Playing soccer on the moon is the sort of thing you could do “but probably shouldn’t,” says Milligan. “There's good reasons for us to be in places, but those good reasons aren't football. I think that we can miss the main game, and that's Lunar Science. We desperately need Lunar Science.”

But is there also room for some fun distractions to go with that science? It’s probably inevitable that once humans are living on the Moon or elsewhere in space, other human inventions like soccer (and McDonald’s) will follow.
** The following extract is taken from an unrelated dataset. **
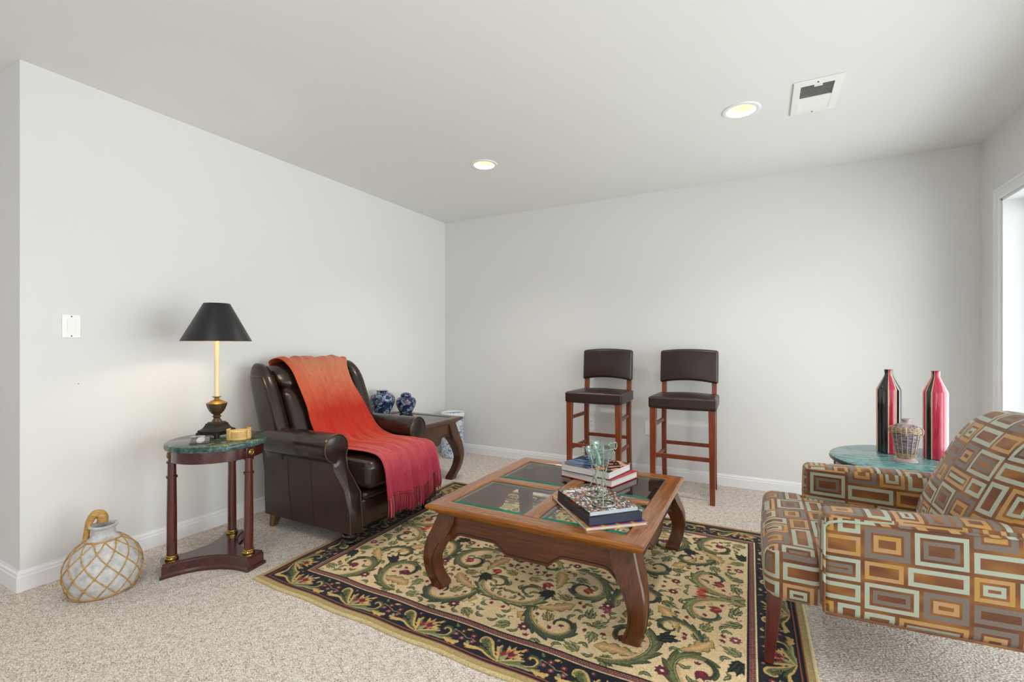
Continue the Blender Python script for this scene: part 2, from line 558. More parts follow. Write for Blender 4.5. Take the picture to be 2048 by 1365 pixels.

For the time being, the Lunar Football Rule Book is just a thought experiment: a way to get kids excited about science and engineering, not part one in a plan to host a future World Cup on the Moon.

Neither Lia Lewis nor any other professional soccer players have been actually training to go up to the Moon or have any real plans to make that happen. Still, she likes to wonder what good her skills could be up there.

“While some of the tricks I’ve perfected here on Earth may become redundant, there would be more that could be created thanks to the different conditions on the Moon,” says Lewis. “It would be a whole new ball game."